**Your goal**
Using the records that appear below, write out exactly the lines from the one with "Model this scene" through the one with "PI = math.pi", keeping both end lines.

Scene script records:

******************************

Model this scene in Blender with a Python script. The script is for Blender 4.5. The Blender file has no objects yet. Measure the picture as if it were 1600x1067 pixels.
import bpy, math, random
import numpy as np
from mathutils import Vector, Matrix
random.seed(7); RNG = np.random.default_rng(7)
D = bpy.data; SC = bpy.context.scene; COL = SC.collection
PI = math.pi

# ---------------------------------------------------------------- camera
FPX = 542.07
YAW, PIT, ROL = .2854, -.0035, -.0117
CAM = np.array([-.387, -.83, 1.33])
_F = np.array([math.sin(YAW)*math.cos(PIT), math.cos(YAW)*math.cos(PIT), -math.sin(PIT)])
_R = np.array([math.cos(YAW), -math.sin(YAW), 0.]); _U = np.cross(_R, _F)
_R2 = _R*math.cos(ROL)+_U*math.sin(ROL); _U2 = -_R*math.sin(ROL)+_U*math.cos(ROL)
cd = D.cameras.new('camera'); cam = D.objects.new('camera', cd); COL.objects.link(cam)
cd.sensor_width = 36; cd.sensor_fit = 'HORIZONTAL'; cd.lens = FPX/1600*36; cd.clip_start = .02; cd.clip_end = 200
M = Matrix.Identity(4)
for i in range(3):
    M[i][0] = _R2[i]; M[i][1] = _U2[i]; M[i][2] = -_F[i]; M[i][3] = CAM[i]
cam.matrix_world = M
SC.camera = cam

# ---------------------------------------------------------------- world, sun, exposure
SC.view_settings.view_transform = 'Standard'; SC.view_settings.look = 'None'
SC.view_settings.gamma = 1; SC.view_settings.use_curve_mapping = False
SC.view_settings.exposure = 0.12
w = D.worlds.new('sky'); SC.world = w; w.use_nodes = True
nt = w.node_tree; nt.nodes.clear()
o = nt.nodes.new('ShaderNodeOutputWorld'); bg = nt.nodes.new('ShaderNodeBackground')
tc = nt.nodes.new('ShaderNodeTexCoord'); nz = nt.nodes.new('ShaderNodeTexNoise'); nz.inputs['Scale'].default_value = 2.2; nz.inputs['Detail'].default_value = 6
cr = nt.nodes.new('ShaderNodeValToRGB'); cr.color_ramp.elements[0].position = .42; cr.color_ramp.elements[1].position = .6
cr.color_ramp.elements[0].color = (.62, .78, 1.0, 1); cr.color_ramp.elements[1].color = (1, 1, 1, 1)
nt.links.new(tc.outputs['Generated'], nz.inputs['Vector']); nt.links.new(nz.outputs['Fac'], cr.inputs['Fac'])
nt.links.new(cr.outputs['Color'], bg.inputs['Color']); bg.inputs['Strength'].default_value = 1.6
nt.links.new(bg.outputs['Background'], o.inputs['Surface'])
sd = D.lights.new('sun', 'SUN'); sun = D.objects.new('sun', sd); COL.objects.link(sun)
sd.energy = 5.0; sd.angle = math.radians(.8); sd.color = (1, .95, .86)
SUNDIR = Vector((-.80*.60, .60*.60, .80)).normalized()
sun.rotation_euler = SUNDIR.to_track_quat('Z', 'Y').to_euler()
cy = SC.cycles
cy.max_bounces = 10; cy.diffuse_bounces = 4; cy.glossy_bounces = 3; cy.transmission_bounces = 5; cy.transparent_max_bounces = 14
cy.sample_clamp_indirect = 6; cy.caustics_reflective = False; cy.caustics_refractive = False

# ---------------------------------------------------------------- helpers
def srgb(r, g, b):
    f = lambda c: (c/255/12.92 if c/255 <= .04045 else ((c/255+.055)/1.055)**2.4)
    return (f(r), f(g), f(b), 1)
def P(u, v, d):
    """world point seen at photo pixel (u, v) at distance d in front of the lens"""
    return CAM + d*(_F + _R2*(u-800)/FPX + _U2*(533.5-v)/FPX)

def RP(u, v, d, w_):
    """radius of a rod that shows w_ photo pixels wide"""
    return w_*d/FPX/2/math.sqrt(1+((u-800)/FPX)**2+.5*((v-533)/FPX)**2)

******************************

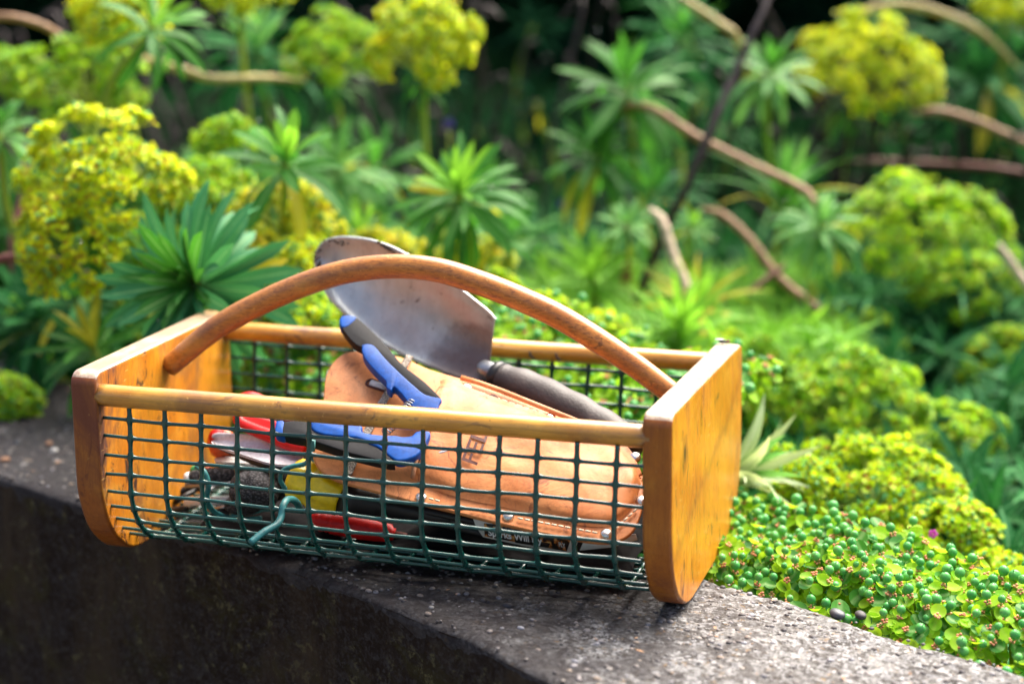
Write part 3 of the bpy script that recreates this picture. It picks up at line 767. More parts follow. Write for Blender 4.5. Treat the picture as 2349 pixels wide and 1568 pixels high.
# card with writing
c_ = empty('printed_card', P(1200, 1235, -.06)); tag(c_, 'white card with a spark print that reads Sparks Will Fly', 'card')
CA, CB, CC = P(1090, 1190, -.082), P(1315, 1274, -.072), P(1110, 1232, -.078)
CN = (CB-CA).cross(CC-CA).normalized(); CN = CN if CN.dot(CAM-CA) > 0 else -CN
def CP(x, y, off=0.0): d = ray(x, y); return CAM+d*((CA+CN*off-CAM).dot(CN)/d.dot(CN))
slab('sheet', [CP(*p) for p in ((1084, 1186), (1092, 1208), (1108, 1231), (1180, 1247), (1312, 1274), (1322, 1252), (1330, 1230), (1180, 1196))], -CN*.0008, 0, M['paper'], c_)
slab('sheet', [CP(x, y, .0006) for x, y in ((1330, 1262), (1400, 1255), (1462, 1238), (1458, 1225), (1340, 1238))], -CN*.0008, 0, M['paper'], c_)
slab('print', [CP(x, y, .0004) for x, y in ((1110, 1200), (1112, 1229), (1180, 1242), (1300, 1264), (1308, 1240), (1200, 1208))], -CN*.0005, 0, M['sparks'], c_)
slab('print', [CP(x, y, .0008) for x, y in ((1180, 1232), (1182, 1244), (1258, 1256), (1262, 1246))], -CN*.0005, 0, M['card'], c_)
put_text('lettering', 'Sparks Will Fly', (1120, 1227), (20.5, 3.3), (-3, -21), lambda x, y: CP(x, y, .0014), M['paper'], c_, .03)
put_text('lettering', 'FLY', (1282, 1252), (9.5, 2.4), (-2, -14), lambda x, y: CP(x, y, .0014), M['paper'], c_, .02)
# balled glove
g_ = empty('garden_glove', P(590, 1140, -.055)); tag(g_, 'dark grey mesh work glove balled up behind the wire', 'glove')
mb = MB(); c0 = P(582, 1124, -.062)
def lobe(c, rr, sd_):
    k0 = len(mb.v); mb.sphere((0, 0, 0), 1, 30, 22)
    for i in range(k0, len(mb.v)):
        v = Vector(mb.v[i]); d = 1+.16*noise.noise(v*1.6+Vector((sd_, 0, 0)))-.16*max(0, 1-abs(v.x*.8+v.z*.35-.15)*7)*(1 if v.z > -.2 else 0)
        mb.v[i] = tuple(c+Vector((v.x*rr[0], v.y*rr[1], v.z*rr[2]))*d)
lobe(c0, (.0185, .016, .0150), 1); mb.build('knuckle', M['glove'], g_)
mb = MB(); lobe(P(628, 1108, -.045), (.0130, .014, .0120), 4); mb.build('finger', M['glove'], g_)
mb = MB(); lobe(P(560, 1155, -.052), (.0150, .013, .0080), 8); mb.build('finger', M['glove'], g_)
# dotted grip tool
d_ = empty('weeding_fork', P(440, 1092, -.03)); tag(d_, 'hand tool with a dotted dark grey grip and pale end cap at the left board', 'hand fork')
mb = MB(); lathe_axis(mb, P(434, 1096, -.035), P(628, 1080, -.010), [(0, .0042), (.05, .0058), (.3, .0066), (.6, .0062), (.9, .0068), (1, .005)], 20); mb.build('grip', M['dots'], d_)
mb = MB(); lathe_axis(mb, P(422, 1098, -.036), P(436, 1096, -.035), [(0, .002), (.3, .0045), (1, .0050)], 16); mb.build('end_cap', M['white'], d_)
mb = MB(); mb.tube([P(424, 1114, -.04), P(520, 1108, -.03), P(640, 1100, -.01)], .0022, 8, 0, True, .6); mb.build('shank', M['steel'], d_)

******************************

**Answer to the problem**
Model this scene in Blender with a Python script. The script is for Blender 4.5. The Blender file has no objects yet. Measure the picture as if it were 1600x1067 pixels.
import bpy, math, random
import numpy as np
from mathutils import Vector, Matrix
random.seed(7); RNG = np.random.default_rng(7)
D = bpy.data; SC = bpy.context.scene; COL = SC.collection
PI = math.pi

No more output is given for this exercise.